I told him that I would see him later and drove to Target, which was some ten minutes away using back roads. I found a magic kit that was meant for ages 10 and up. In it was a plastic magic wand. The rest could be discarded. I drove back to the house and put the magic kit on the kitchen counter with a sticky note that said, “Tell the baby ‘The Wand Store Opened’” and drove to work, where I got a lecture for being forty minutes late.

That night, I got home at about 7 p.m. I carried my dog on my back up the stairs, keeping him away from the gnashing teeth of the other dogs, and hurled him unceremoniously onto the bed. I spent ten minutes petting him and telling him about my day. I heard my father’s fiancé say “Go show Tyler” and there was a knock on my door.

I opened the door to see the baby wearing a top hat from the magic kit. It was an extraordinarily comedic moment because the hat was made for a ten-year-old and enveloped his head and neck. I was looking at a two and a half foot body that was top hat from the shoulders up. I took a picture with my flip phone and I had it until the destruction of all my property five or six years later.

About a month later, we were looking at the box of the magic kit and I was trying to do one of the tricks, which was inappropriately difficult for someone in his mid-twenties, let alone a ten year old. Certainly beyond the capabilities of a baby.
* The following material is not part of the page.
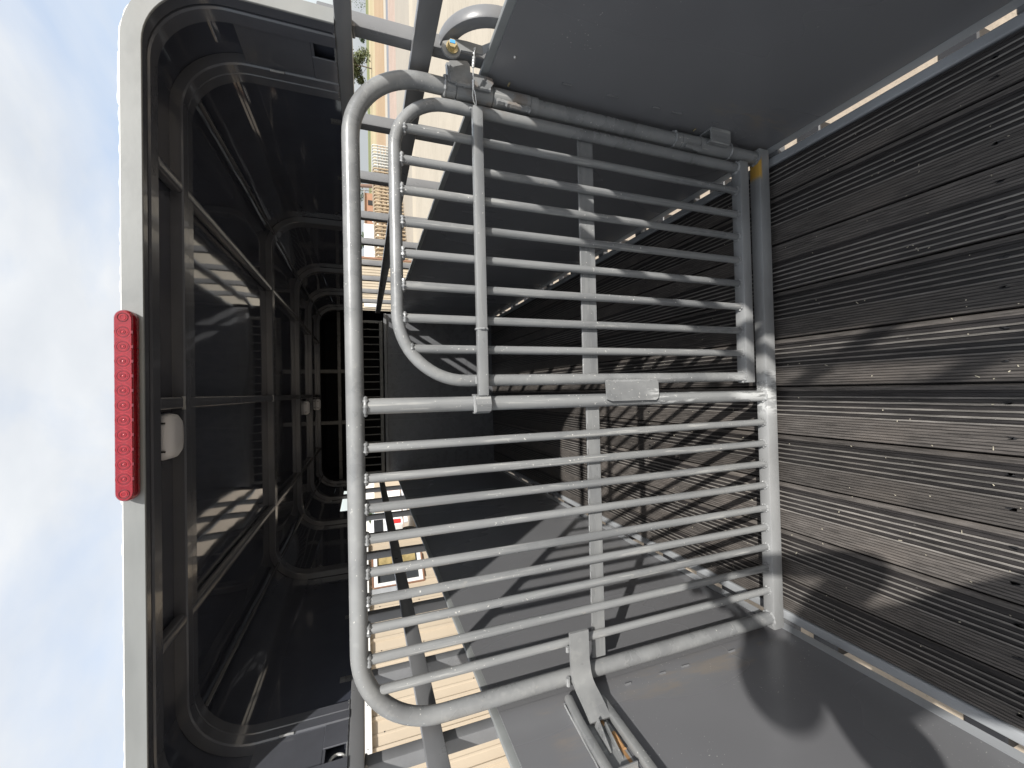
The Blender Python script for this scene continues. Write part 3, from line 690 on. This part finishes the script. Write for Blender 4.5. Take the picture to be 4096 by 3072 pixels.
def siding(bm, x0, x1, z0, z1, pitch=.1125, flip=1):
    pr = []; x = x0; k = 0
    while x < x1 - 1e-4:
        big = k % 3 == 0
        if big: q = [(0, 0), (.012, -.019), (.034, -.019), (.046, 0)]
        else: q = [(0, 0), (.008, -.005), (.02, -.005), (.028, 0)]
        pr += [(x + a, b) for a, b in q if x + a <= x1]; x += pitch; k += 1
    pr.append((x1, 0))
    A = [bm.verts.new((a, b, z0)) for a, b in pr]; C = [bm.verts.new((a, b, z1)) for a, b in pr]
    for i in range(len(pr) - 1): bm.faces.new((A[i], A[i + 1], C[i + 1], C[i]))
ws0, ws1, wz0, wz1 = 1.352, 1.795, .868, 1.44
x = -4.4
while x < 2.0:
    x1 = min(x + .9, 2.02)
    pieces = [(x, x1, ZG, 1.487)]
    if x < ws1 and x1 > ws0: 
        a, b = max(x, ws0), min(x1, ws1); pieces = [(a, b, ZG, wz0), (a, b, wz1, 1.487)]
        if x < ws0: pieces.append((x, ws0, ZG, 1.487))
        if x1 > ws1: pieces.append((ws1, x1, ZG, 1.487))
    bm = B()
    for pc in pieces: siding(bm, *pc)
    at(fin('siding_panel', bm, M_beige, smooth=0), shed); x += .9
bm = B(); box(bm, -4.4, 2.02, .05, 3.5, ZG, 1.50); at(fin('shed_core', bm, M_shadowgap, smooth=0), shed)
bm = B(); box(bm, -4.45, 2.09, -.06, .04, 1.487, 1.60, .004); at(fin('eave_trim', bm, M_whitep), shed)
bm = B()
for k in range(60):
    xx = -4.3 + k * .107; w = random.choice((.012, .02, .045))
    box(bm, xx, xx + w, -.062, -.058, 1.572, 1.590, 0)
    if k % 3 == 0: box(bm, xx + .03, xx + .038, -.062, -.058, 1.52, 1.528, 0)
at(fin('eave_holes', bm, M_black, kind='stuff'), shed)
bm = B()
vs = [(-4.5, -.12, 1.60), (2.12, -.12, 1.60), (2.12, 1.8, 2.05), (-4.5, 1.8, 2.05)]
plate(bm, vs, (0, -.2, 1), .02); at(fin('roof_panel', bm, M_roofm, smooth=0), shed)
bm = B(); box(bm, 2.02, 2.075, -.03, .03, ZG, 1.487, .003); at(fin('corner_trim', bm, M_brown), shed)
bm = B()
for k in range(26):
    for z in (1.38, .95, .5, .05):
        xx = -3.9 + k * .225
        if ws0 - .03 < xx < ws1 + .03: continue
        w_ = bmesh.ops.create_cone(bm, cap_ends=True, segments=8, radius1=.006, radius2=.004, depth=.006)
        for v in w_['verts']: v.co = Vector((xx + .085 + v.co.x, -.003 + v.co.z, z + v.co.y))
at(fin('siding_screws', bm, M_black, kind='stuff'), shed)
def bars(bm, rects, y0, y1, bev=.002):
    for x0, x1, z0, z1 in rects: box(bm, x0, x1, y0, y1, z0, z1, bev)
bm = B(); bars(bm, [(ws0 - .012, ws1 + .012, wz0 - .012, wz0 + .006), (ws1 + .0, ws1 + .014, wz0, wz1), (ws0 - .014, ws0, wz0, wz1), (ws0, ws1, wz1 - .004, wz1 + .014)], -.026, -.001); wf = at(fin('window', bm, M_brown), shed)
def atw(o): o.parent = wf; return o
bm = B(); bars(bm, [(ws0 + .001, ws0 + .045, wz0 + .007, wz1 - .005), (ws1 - .045, ws1 - .001, wz0 + .007, wz1 - .005), (ws0 + .046, ws1 - .046, wz0 + .007, wz0 + .05), (ws0 + .046, ws1 - .046, wz1 - .05, wz1 - .005)], -.020, .01); atw(fin('sash', bm, M_whitep))
bm = B(); box(bm, ws0 + .044, ws1 - .044, .012, .016, wz0 + .048, wz1 - .048); atw(fin('pane', bm, M_glass, smooth=0))
bm = B(); box(bm, ws1 - .16, ws1 - .05, .003, .006, wz0 + .07, wz1 - .05); atw(fin('painted_reflection', bm, M_reflpaint, smooth=0))  # added sheet in front of the pane, coloured as the yellow reflection in the glass
bm = B(); box(bm, 1.25, 1.334, -.022, -.004, 1.10, 1.487, .002); at(fin('grey_panel', bm, M_galv), shed)

# ------------------------------------------------------------------ far things on the right
shed2 = thing('tan_shed', 'tan metal shed with pale wall panels far beyond the right side slots', 'shed', (4.3, 17, ZG))
def fz(par): return lambda n, b, m, **k: fin(n, b, m, par, **k)
f2 = fz(shed2)
for k in range(3):
    bm = B(); pr = []; x = 3.35 + k * .66; A = []
    for q in range(6):
        for a, b in ((0, 0), (.02, -.03), (.05, -.03), (.07, 0)): pr.append((x + q * .11 + a, 17 + b))
    pr.append((x + .66, 17)); A = [bm.verts.new((a, b, ZG)) for a, b in pr]; C_ = [bm.verts.new((a, b, 2.6)) for a, b in pr]
    for i in range(len(pr) - 1): bm.faces.new((A[i], A[i + 1], C_[i + 1], C_[i]))
    f2('siding_panel', bm, M_beige2, smooth=0)
bm = B(); box(bm, 3.3, 5.4, 17.05, 21, ZG, 2.6); f2('shed_core', bm, M_beige2, smooth=0)
bm = B(); box(bm, 5.33, 5.40, 16.95, 17.05, ZG, 2.6, .005); f2('corner_trim', bm, M_brown)
bm = B(); box(bm, 3.2, 5.5, 16.8, 21.2, 2.6, 2.7, .01); f2('roof', bm, M_roofm)
bm = B(); box(bm, 3.42, 3.72, 16.93, 16.965, .95, 1.45, .005); f2('notice_board', bm, M_whitep)

M_pipe = paint('panel_pipe_tan', (.42, .33, .22), .5, .25); M_pipe2 = paint('panel_pipe_silver', (.58, .58, .54), .4, .15); M_pipe3 = paint('panel_pipe_dark', (.12, .12, .14), .5, .2)
def corral(name, L_, H_, m, rails, r=.028):
    t_ = thing(name, 'x', 'panel', (0, 0, 0))
    bm = B(); rr = .12
    pts = [Vector((0, 0, .02)), Vector((0, 0, H_ - rr))] + [Vector((rr - rr * math.cos(R_(a)), 0, H_ - rr + rr * math.sin(R_(a)))) for a in (30, 60, 90)] + [Vector((L_ - rr, 0, H_))] + [Vector((L_ - rr + rr * math.sin(R_(a)), 0, H_ - rr + rr * math.cos(R_(a)))) for a in (30, 60, 90)] + [Vector((L_, 0, .02))]
    sweep(bm, pts, r, 8); fin('frame', bm, m, t_)
    for k in range(rails):
        bm = B(); z = .12 + (H_ - .24) * k / rails; sweep(bm, [(0, 0, z), (L_, 0, z)], r * .8, 8); fin('rail', bm, m, t_)
    for q in (.33, .66):
        bm = B(); box(bm, L_ * q - .03, L_ * q + .03, -.012, .012, .05, H_); fin('stay', bm, m, t_)
    return t_
def dup(root, loc, rz, label):
    r = root.copy(); COL.objects.link(r); r.location = loc; r.rotation_euler = (0, 0, rz); r['label'] = label
    for ch in list(root.children):
        c = ch.copy(); COL.objects.link(c); c.parent = r
    return r
p0 = corral('corral_panel', 1.5, 1.42, M_pipe, 5, .042); p1 = corral('corral_panel', 1.5, 1.42, M_pipe2, 7, .032)
lab = 'livestock panel in the long row standing at the far edge of the concrete yard'
GRP = 'livestock panels stood in a row beyond the yard'
a, b = Vector((6.3, 19.6, ZG)), Vector((13.8, 23.6, ZG)); N = 34
dirv = (b - a).normalized(); ang = math.atan2(dirv.y, dirv.x)
first = {0: True, 1: True}
for k in range(N):
    pos = a.lerp(b, k / (N - 1)); w = 1 if k > 25 else 0; src = (p0, p1)[w]
    ll = ('silver' if w else 'tan') + ' livestock panel standing between others of its colour in the long row beyond the yard'
    if k == 0: ll = 'tan livestock panel at the near end of the long row, closest to the tan shed'
    if k == 25: ll = 'last tan livestock panel of the row, right beside the first silver one'
    if k == 26: ll = 'first silver livestock panel of the row, right beside the last tan one'
    if k == N - 1: ll = 'silver livestock panel at the far end of the long row, furthest from the sheds'
    rz = ang + R_(68) + random.uniform(-.12, .12)
    if first[w]: src.location = pos; src.rotation_euler = (0, 0, rz); src['label'] = ll; src['group'] = ('silver ' if w else 'tan ') + GRP; first[w] = False
    else: dup(src, pos, rz, ll)
bm = B(); f = None
tr = thing('utility_pole', 'weathered wooden utility pole leaning behind the row of panels', 'pole', (16.5, 33.8, ZG))
bm = B(); sweep(bm, [(16.5, 33.8, ZG), (15.9, 33.8, 6.5)], .14, 10); fin('shaft', bm, siding_mat('pole_wood', (.24, .15, .11)), tr)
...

On the box, the G in Magic was a swirling vortex. He said it was an O and I said it was a G and spelled out M-A-G-I-C. He said “No. It’s an O, like in love. It is like how I love you.” I was so moved that I didn’t correct him. Although he is in college now, he probably still doesn’t know the difference between a G and an O, because I loved him too.

He had 185 pennies in his piggy bank. I told him about compound interest and to save it for when he had a baby of his own.




True Story Contest contest entry


The emotional response I was going for is "bittersweet". Stories like these are the hardest to tell, but you gain the most from telling them.